Two associations representing financial planners tied to AMP have agreed to merge and in doing so will drop references to the advice business under which they are licensed.

The two bodies, the AMP Financial Planners Association (AMPFPA) and Hillross Advisers Association, will form The Advisers Association (TAA), which will be headed by Neil Macdonald, who will retain the chief executive role he previously held with the two adviser associations.

The newly formed association will have about 1500 members – most from AMPFPA – and came about following a vote at annual general meetings held in Melbourne last week to create a single body to represent advisers of both licensees and to continue to work with the Charter Financial Planning and New Zealand adviser associations.

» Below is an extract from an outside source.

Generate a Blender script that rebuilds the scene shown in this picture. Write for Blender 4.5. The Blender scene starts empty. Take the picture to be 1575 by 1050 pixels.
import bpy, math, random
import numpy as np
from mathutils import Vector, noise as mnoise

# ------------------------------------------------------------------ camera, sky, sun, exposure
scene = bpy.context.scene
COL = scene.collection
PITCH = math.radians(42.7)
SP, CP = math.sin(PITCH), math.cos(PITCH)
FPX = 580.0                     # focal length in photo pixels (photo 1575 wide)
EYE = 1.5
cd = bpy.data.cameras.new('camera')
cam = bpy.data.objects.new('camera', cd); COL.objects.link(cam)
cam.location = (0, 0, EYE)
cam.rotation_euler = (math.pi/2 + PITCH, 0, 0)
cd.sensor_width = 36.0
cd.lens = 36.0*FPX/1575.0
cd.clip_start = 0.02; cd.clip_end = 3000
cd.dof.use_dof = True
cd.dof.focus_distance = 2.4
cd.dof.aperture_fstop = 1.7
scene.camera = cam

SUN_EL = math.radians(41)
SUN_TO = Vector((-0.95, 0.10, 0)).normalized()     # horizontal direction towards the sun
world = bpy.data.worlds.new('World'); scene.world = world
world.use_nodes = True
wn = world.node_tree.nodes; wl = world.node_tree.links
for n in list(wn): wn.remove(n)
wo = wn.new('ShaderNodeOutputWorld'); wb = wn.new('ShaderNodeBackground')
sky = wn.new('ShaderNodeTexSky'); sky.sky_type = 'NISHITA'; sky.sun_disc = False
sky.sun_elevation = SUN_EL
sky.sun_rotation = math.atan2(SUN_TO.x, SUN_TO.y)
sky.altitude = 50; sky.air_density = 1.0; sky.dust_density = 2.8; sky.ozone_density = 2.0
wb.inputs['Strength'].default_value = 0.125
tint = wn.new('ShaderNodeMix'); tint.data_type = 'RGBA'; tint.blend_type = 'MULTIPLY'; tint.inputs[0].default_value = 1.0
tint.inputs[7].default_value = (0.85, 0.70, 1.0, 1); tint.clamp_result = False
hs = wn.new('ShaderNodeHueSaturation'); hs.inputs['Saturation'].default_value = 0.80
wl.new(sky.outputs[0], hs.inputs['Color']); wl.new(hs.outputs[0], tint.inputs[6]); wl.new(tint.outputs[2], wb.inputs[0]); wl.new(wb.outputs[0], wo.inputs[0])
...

The AMPFPA was formed in 1925 and Macdonald said the new association would continue to represent and support members, most of who continued to provide quality financial advice during a testing time for the financial advice sector.

“It is important to remember that despite the headlines, collectively, the vast majority of our members have provided sound, cost-effective financial advice to hundreds of thousands of everyday Australians over a very long period of time,” he said.

“It is therefore very important to us, as we navigate this difficult period in our history, that our members are treated with dignity and respect, and that their voices are heard.

He also referenced the need for TAA members to be able to present a consistent case to AMP, as well as the government and community, about the role and value of financial advice.

“The merged association will allow for a more uniform message to be delivered in ongoing negotiations with AMP and when communicating with the broader financial community, the media and the government.

“If advice ultimately becomes unaffordable and inaccessible, it could be financially disastrous for Australia. It is therefore imperative that Australians continue to have access to face-to-face, consumer-focused financial advice.”